Personalization 3.0 – Using Technology with a Human Connection


From the Marshall Memo #426

In this Education Week article, California foundation executive Susan Sandler worries that these days, “personalization” in schools is mostly about data and customization, competency-based strategies, online learning, and credit recovery. “[T]there is more to high-quality learning than creating the equivalent of a perfect iPod playlist,” she says. Sandler proposes blending the best of what she calls Personalization 2.0 with Personalization 1.0 (each student being personally known at school and having strong relationships with the adults and students around them) into Personalization 3.0 – using technology to enhance the relationships between students and adults in school, not replace them. “We can have the best of both worlds,” she says. “We just need to choose to do so.”

The need for a hybrid approach became clear to Sandler as she interviewed at-risk San Francisco middle-school students who had successfully turned themselves around. “In each case, without exception, the significant upward turn in the students’ school performance could be traced to an adult in the school who had gone out of his or her way to interact with students in a sustained, authentic and personal way,” says Sandler. “This human-to-human interaction – being pulled aside for private conversations or student-specific encouragement – steadily convinced each student that school wasn’t a faceless bureaucracy, but a place where at least one person cared about them and was working to help them. Each student responded by making dramatic positive changes…”

What would Personalization 3.0 look like in a school?

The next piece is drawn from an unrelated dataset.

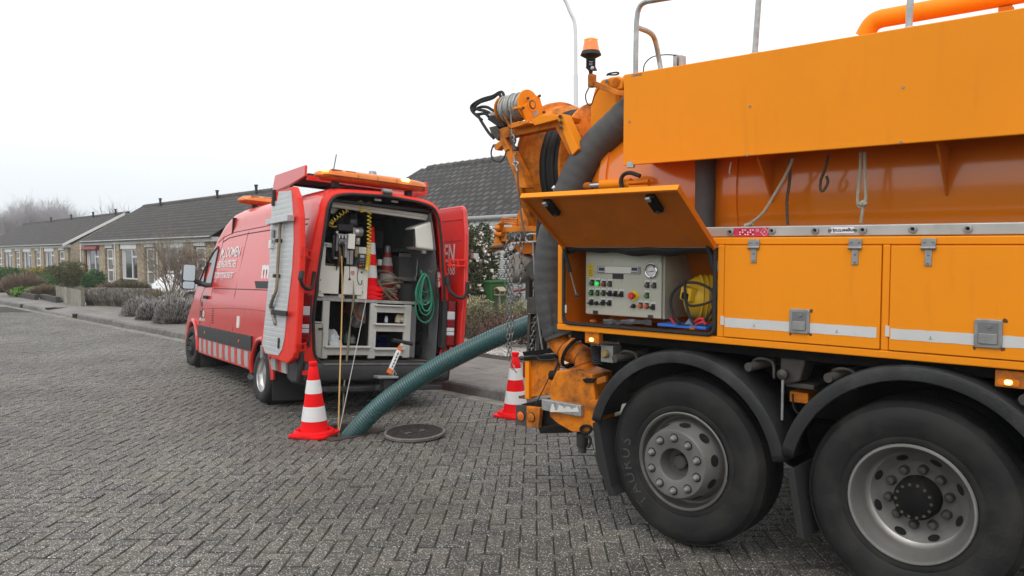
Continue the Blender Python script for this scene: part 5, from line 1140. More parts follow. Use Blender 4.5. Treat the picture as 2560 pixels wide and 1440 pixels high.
p = vr(816, 612, XA+.006); MB().lathe([(.001, 0), (.014, 0), (.014, .003)], Matrix.Translation(p) @ Matrix.Rotation(-pi/2, 4, 'Y'), 16).obj('blue_sticker', mat('sticker_blue', (.15, .4, .65), .5), T_)
p = vr(903, 681, XA+.015); MB().cyl(p, p-Vector((.018, 0, 0)), .014, 12).obj('green_button', mat('button_green', (.02, .2, .08), .4), T_)
for (u, v) in ((801, 700), (800, 728), (906, 730), (803, 640)): p = vr(u, v, XA); MB().cyl(p, p-Vector((.006, 0, 0)), .007, 8).obj('screw', M_RUB, T_)
b_ = MB(); b_.lathe([(.16, -.08), (.2, -.04), (.2, .04), (.16, .08)], Matrix.Translation(vr(868, 560, -.8)) @ Matrix.Rotation(pi/2, 4, 'X'), 26); b_.obj('rear_guard', mat('smoked_guard', (.02, .02, .022), .2), T_)
hq = HC
ropes = [vr(854, 640, XA-.09), vr(855, 760, XA-.25), VAN.loc(HC+Vector((-.045, -.02, .02))), VAN.loc(HC+Vector((-.045, -.02, -.5)))]
MB().tube(crv(ropes, 8), .0085, 8).obj('camera_cable', mat('cable_tan', (.5, .3, .1), .6, var=.15, vscale=30), T_)
# remote control, coiled cords, strap, cord
T_ = VT('remote_control', 'black handheld remote control with grey screen hanging on the reel machine', 'remote control')
fb(T_, 897, 633, 914, 671, XA-.04, XA-.005, 'case', M_RUB, .008); fb(T_, 901, 637, 911, 645, XA-.043, XA-.04, 'screen', mat('lcd_grey', (.35, .38, .36), .3), 0); fb(T_, 899, 662, 905, 667, XA-.047, XA-.04, 'red_key', MATS['sign_red'], .002)
for (u, v) in ((901, 650), (905, 650), (909, 650), (902, 656), (908, 656), (909, 663)): fb(T_, u-1.3, v-1.3, u+1.3, v+1.3, XA-.046, XA-.04, 'key', M_STEEL, .002)
ftube(T_, [(897, 668), (893, 690), (896, 708), (903, 711), (905, 700)], XA-.03, .005, 'lead', M_RUB)
def coil(T_, px, x, turns, r, name, rw=.0062):
    pts = crv([vr(u, v, x) for u, v in px], 20); n = len(pts); o = []; N_ = turns*10
    for i in range(N_+1):
        t = i/N_*(n-1); j = min(int(t), n-2); p = pts[j]+(pts[j+1]-pts[j])*(t-j); d = (pts[j+1]-pts[j]).normalized(); e = d.cross(Vector((1, 0, 0))).normalized(); a_ = 2*pi*i/10; o.append(p+e*r*cos(a_)+Vector((1, 0, 0))*r*sin(a_))
    MB().tube(o, rw, 5).obj(name, mat('cord_yellow', (.8, .6, .05), .45), T_)
T_ = VT('coiled_cord', 'long yellow coiled cord hanging straight down from the van roof', 'coiled cord', 'yellow coiled cords in the van'); coil(T_, [(923, 505), (923, 560), (922, 620), (920, 655), (917, 674)], XA-.03, 26, .024, 'cord')
T_ = VT('coiled_cord', 'yellow coiled cord drooping from the van roof to the motor', 'coiled cord', 'yellow coiled cords in the van'); coil(T_, [(868, 524), (850, 537), (832, 552), (827, 560)], XA-.0, 8, .022, 'cord'); ftube(T_, [(827, 556), (823, 563), (832, 567), (844, 566)], XA, .0042, 'cord_end', MATS['cord_yellow'])
T_ = VT('coiled_cord', 'short bunched yellow coiled cord at the van roof pole', 'coiled cord', 'yellow coiled cords in the van'); coil(T_, [(899, 503), (903, 512), (904, 522), (906, 530)], XA-.06, 6, .022, 'cord')
T_ = VT('strap', 'flat tan strap hanging twisted from the bench down to the road', 'strap')
pts = [(884, 700), (884, 750), (880, 775), (876, 800), (872, 850), (868, 890), (864, 920), (860, 970), (857, 1040)]; dx = [-.02, -.04, -.06, -.09, -.14, -.19, -.22, -.3, -.45]; ws_ = [.002, .014, .01, .002, .016, .014, .005, .01, .006]
rows = []
for (u, v), d, w_ in zip(pts, dx, ws_): p = vr(u, v, XA+d); rows.append([p+Vector((0, w_, 0)), p-Vector((0, w_, 0))])
MB().grid(rows).obj('strap_webbing', mat('tan_webbing', (.2, .175, .11), .85), T_, solid=.002)
T_ = VT('cord', 'thin pale cord slanting from the bench into the manhole', 'cord'); a_ = vr(916, 700, XA-.02)
MB().tube([a_, vr(915, 752, XA-.05), VAN.loc(HC+Vector((-.035, -.03, 0))), VAN.loc(HC+Vector((-.035, -.03, -.4)))], .0042, 6).obj('cord_line', mat('pale_cord', (.55, .54, .5), .7), T_)
# roof poles, reflector lamp, dispenser
T_ = VT('pole_bundle', 'bundle of white plastic poles strapped under the van roof', 'poles')
for k, (v0, v1) in enumerate(((504, 541), (512, 548))): fcyl(T_, 822, v0, 1074, v1, XA-.04+.03*k, .023, 'tube', mat('pole_white', (.75, .74, .69), .5, var=.08, dirt=.4, dirtcol=(.2, .18, .15), dscale=15, dthr=.58), 10)
p, q = vr(952, 514, XA+.03), vr(962, 528, XA+.03); MB().lathe([(.034, -.02), (.038, 0), (.034, .02)], Matrix.Translation((p+q)/2) @ Matrix.Rotation(pi/2, 4, 'X'), 16).obj('tape', mat('tape_tan', (.28, .24, .17), .8), T_)
fcyl(T_, 853, 507, 822, 503, XA, .012, 'rod', M_ALU)
T_ = VT('reflector_lamp', 'white bell shaped reflector lamp at the top left of the van opening', 'lamp'); p = vr(834, 519, XA+.1)
MB().lathe([(.025, .06), (.03, .05), (.05, .02), (.075, 0), (.07, .004), (.03, .03), (.001, .035)], Matrix.Translation(p) @ Euler((radians(35), radians(-100), 0)).to_matrix().to_4x4(), 28).obj('reflector', M_LETW, T_)
T_ = VT('dispenser', 'white paper roll dispenser on the right wall of the van', 'dispenser')
a_ = [(1037, 569), (1042, 566), (1083, 552), (1092, 628), (1045, 621), (1040, 618)]
pr = [vr(u, v, -1.24) for u, v in a_]; MB().prism([(p.y, p.z) for p in pr], 0, -1.24, -.95).obj('case', M_CREAM, T_, bev=.025, seg=3)
fb(T_, 1058, 624, 1066, 634, -1.15, -1.1, 'outlet', M_LETW); fb(T_, 1035, 572, 1039, 616, -1.23, -.97, 'back_edge', M_RUB)
T_ = VT('scraper', 'blue plastic scraper below the paper dispenser', 'scraper'); fb(T_, 1042, 621, 1056, 629, -.8, -.7, 'scraper_head', mat('blue_plastic', (.02, .04, .35), .5)); fcyl(T_, 1046, 630, 1040, 700, -.78, .012, 'shaft', M_STEEL); fb(T_, 1038, 690, 1042, 703, -.8, -.75, 'grip', M_STEEL)
# grey case, bucket, coils
T_ = VT('metal_case', 'grey metal case with bright edges standing at the back of the bench', 'case')
fb(T_, 1000, 640, 1046, 705, -.6, -.3, 'case_body', M_INT); fb(T_, 999, 632, 1044, 645, -.615, -.6, 'edge_band', M_ALU); fb(T_, 998, 692, 1035, 704, -.615, -.6, 'edge_band', M_ALU); fb(T_, 1000, 620, 1045, 633, -.55, -.3, 'lid', M_INT)
T_ = VT('black_box', 'dark box high at the back behind the traffic cones', 'box'); fb(T_, 930, 576, 958, 620, -.1, .2, 'box_body', M_INT)
T_ = VT('bucket', 'black rubber bucket on the bench right of the cable coil', 'bucket')
p = vr(1022, 751, -.85); p.z = 1.334; MB().lathe([(.001, .004), (.13, 0), (.158, .21), (.165, .215), (.155, .22), (.145, .2), (.12, .02), (.001, .02)], Matrix.Translation(p), 32).obj('pail', M_RUB, T_)
p2 = p+Vector((-.02, .0, .2)); MB().lathe([(.001, -.03), (.08, -.02), (.1, 0), (.06, .02), (.001, .03)], Matrix.Translation(p2) @ Matrix.Diagonal((1, 1, .5, 1)), 14).obj('orange_rag', mat('rag_orange', (.5, .12, .04), .8, var=.3, vscale=20), T_)
T_ = VT('cable_coil', 'heap of dirty beige cable coiled round the scuffed cone', 'cable coil'); R = random.Random(3)
M_CBL = mat('cable_beige', (.27, .21, .15), .7, var=.25, vscale=9)
p = vr(966, 720, -.66)
for k in range(9):
    r_ = .13+.03*R.random()+.012*k*(k < 5); z = 1.60-.025*k; ph = R.random()*6; tl1, tl2 = R.gauss(0, .07), R.gauss(0, .07)
    MB().tube([Vector((p.x+r_*cos(a_), p.y+r_*1.05*sin(a_), z+tl1*cos(a_)+tl2*sin(a_))) for a_ in [2*pi*i/28+ph for i in range(28)]], .0125, 7, closed=True).obj('cable_loop', M_CBL, T_)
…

Sandler imagines these possibilities:

• Data about students would be used to deepen their in-person relationships – “teachers would start conversations with students several steps ahead, having already gathered basic information about them.”

• Learning would be structured to enable students to pursue individual learning journeys while maintaining a “home base” community of peers and at least one caring adult who knows them well. “Structures inside and outside of school would attend to the relational flow of each student’s day and week,” says Sandler.

• Students would have more opportunities to belong to communities, in person and through social networking tools. 

• Software would be developed to capture information from student-teacher relationships, and teachers would be trained to use it well. 

• Standards and curriculum materials would be focused “so that teachers don’t rush across a wide expanse of shallow content to the exclusion of deeper learning and authentic connection with students,” says Sandler.

If this is done right, schools can use scarce resources more efficiently and effectively, she says: “Educators are our most valuable and expensive resource; when they offload tasks that technology can handle, they can focus on the high-touch work where they make the greatest impact.”